La vertiente específicamente dramática de Argo es poderosa, frontal, sin florituras. Al eterno axioma la realidad supera a la ficción –contar con un hecho verdadero como base de la historia- habría que añadir “sí, pero hay que saber moldear la realidad para tener una buena ficción”. Y el chico listo de Berkeley, que ya ganó un Oscar al Mejor guion original en 1998 por El indomable Will Hunting (junto a su amigo Matt Damon) lo ha sabido hacer de nuevo. El mencionado asalto a la embajada, pero también la escena sudorosa y aterradora del zoco de Teherán, con la sensación de que la tragedia puede estallar a la vuelta de la esquina, son buenos ejemplos de ello. Pero lo mejor de esta historia que transcurre en su mayor parte en Irán es… lo que no transcurre en Irán. Contar con actores como Alan Arkin y John Goodman permitió a Ben Affleck narrar con pulso tragicómico esos preparativos americanos del supuesto rodaje de la película inventada. El propio Affleck y su responsable de casting lo debieron de tener claro: Arkin/Goodman conforman un tándem colosal de fuerza dramática y vis cómica a partes iguales: dos viejos zorros de la industria de Hollywood buscándose las lentejas para organizar lo imposible: hacer como que haces cine para, en realidad, sacar del Irán de Jomeini a unos rehenes. Americanos, para más inri.
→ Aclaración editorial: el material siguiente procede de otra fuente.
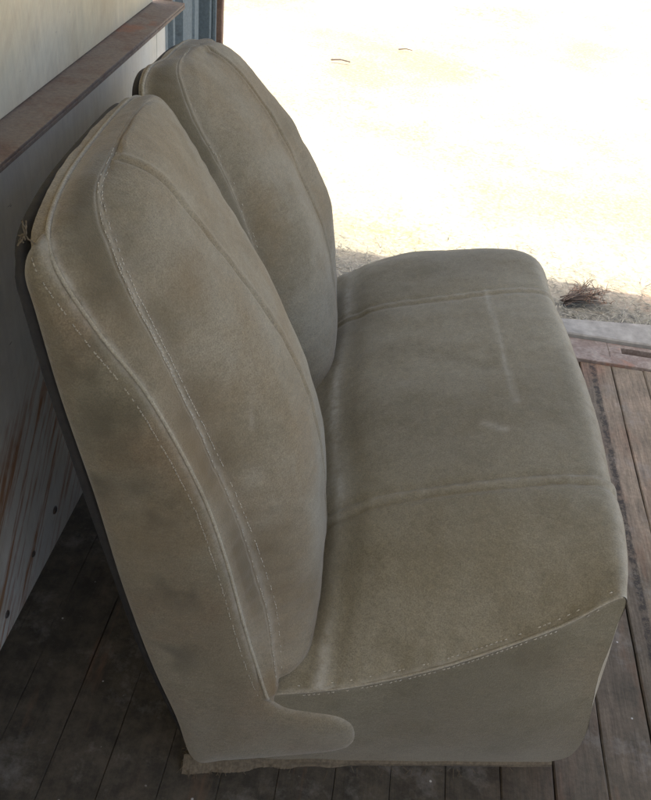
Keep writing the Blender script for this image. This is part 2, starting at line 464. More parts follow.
# ---- seat cushion
E_ = [(.00,.16),(.11,.208),(.17,.226),(.23,.248),(.31,.285),(.39,.327),(.50,.405),(.575,.470),(.586,.400),(.595,.280),(.620,.140),(.622,.05),(.590,.004)]
M_ = [(.00,.16),(.10,.30),(.165,.352),(.24,.408),(.35,.450),(.47,.478),(.55,.492),(.597,.488),(.623,.455),(.632,.380),(.628,.220),(.620,.08),(.60,.004)]
EF_ = [(.00,.18),(.11,.30),(.17,.340),(.24,.385),(.32,.422),(.40,.442),(.50,.460),(.575,.455),(.602,.405),(.612,.300),(.620,.160),(.612,.05),(.590,.004)]
T0 = [0,0,0,0,.003,.010,.018,.028,.026,.025,.032,.045,.054]
NP = 14
Es = cr([(a, b, c) for (a, b), c in zip(E_, T0)], NP); Ef = cr([(a, b, c*.6) for (a, b), c in zip(EF_, T0)], NP); Ms = cr(M_, NP)
npf = len(Es)
def tparam(j, n):   # t fraction 0..1, denser near the edges
    u = j/n; return .5-.5*math.cos(math.pi*u) if False else u
ncol = 220
rows = []
for i in range(npf):
    kf = i/NP
    bw = float(np.interp(kf, [0, 2, 4], [.29, .28, .24])) if kf < 7 else .24-.06*min(1, (kf-7)/2)
    pw = 2.3
    r = []
    for j in range(ncol+1):
        u = .5-.5*math.cos(math.pi*j/ncol)
        u = .6*u+.4*j/ncol
        t0 = Es[i][2]; t1 = W-Ef[i][2]; t = t0+(t1-t0)*u
        near = t < W/2; d = (t-t0)/bw if near else (t1-t)/.11
        pq = float(np.interp(kf, [0, 2, 3.5, 5], [1.0, 1.05, 1.7, 2.3])) if near else 2.6
        w = 1-(1-min(1, d))**pq; Q = Es if near else Ef
        s = Q[i][0]+(Ms[i][0]-Q[i][0])*w; z = Q[i][1]+(Ms[i][1]-Q[i][1])*w
        r.append((s, t, z))
    rows.append(r)
verts = [p for r in rows for p in r]; nc = ncol+1
faces = [(i*nc+j, i*nc+j+1, (i+1)*nc+j+1, (i+1)*nc+j) for i in range(npf-1) for j in range(ncol)]
cush = mesh_obj('seat_cushion', verts, faces, M['fabric_seat'], seat)
me = cush.data
co = coords(cush); nr = np.empty(len(co)*3, np.float32); me.vertices.foreach_get('normal', nr); nr = nr.reshape(-1, 3).astype(float)
P1, P2 = .240, .820
kk = np.repeat(np.arange(npf)/NP, nc)
fade = np.clip((kk-.5)/1, 0, 1)*np.clip((10-kk)/2, 0, 1)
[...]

Impagable.
Que una película lleve dentro escenas de acción es algo que ya directamente pone de los nervios a muchos taxidermistas sesudos del cine. Eso sí: habrá que darles un poco la razón esta vez: la escenita final de Argo —que evidentemente no se contará aquí— se la podía haber ahorrado el equipo de guionistas. Un mal menor en esta gran película que, a codazos, ha logrado imponerse a las muy solventes (y muy pero que muy oscarizables) Lincoln de Spielberg y La noche más oscura de Kathryn Bigelow. Cualquiera de las dos hubiera sido un merecido Oscar a la mejor película, pero los designios de cómo se concede el Oscar supremo son, siguen siendo inescrutables, y no siempre tienen que ver con el estricto criterio cinematográfico, y sí con la habilidad o no de saber poner en marcha tremebundas campañas donde todo vale. Hace unos meses, estas dos películas Lincoln tenían toda la pinta de llevarse el gran premio. Pero algún pequeño error de carácter histórico en el caso de Lincoln y la alergia de amplios sectores políticos de EE UU a que una película muestre explícitamente las torturas practicadas por los servicios secretos de un país, en el caso de La noche más oscura, hicieron corregir el tiro. Pero la designación de Argo como mejor película de 2012 no admite, para mí, grandes pegas.
¿Y qué decir de Django desencadenado? Pues que, para quien esto escribe, su gran hacedor, Quentin Tarantino, demuestra una vez más que pasará a la historia del cine como uno de los grandes rupturistas en la forma de contar las cosas, tanto en el fondo (huida perenne de las evidencias) como en la forma (una puesta en escena que mama directamente de los grandes clásicos del cine de acción). No ganará nunca el Oscar gordo, al menos así, al menos haciendo películas magistrales como este Django, que nos abre, plano a plano, el camino a la magia de un cine nuevo, de lo raro con conocimiento de causa y justificación, de lo moderno en el mejor sentido del término. Como algunos momentos concretos de Malditos bastardos —el arranque con el nazi bebiendo el vaso de leche y descubriendo a los judíos ocultos bajo el suelo o la escena de la taberna, digna de ser estudiada en escuelas de cine— Django desencadenado ofrece un estilo, un aroma y una intencionalidad situadas lejos del tradicional dedo ungidor de la Academia de Hollywood.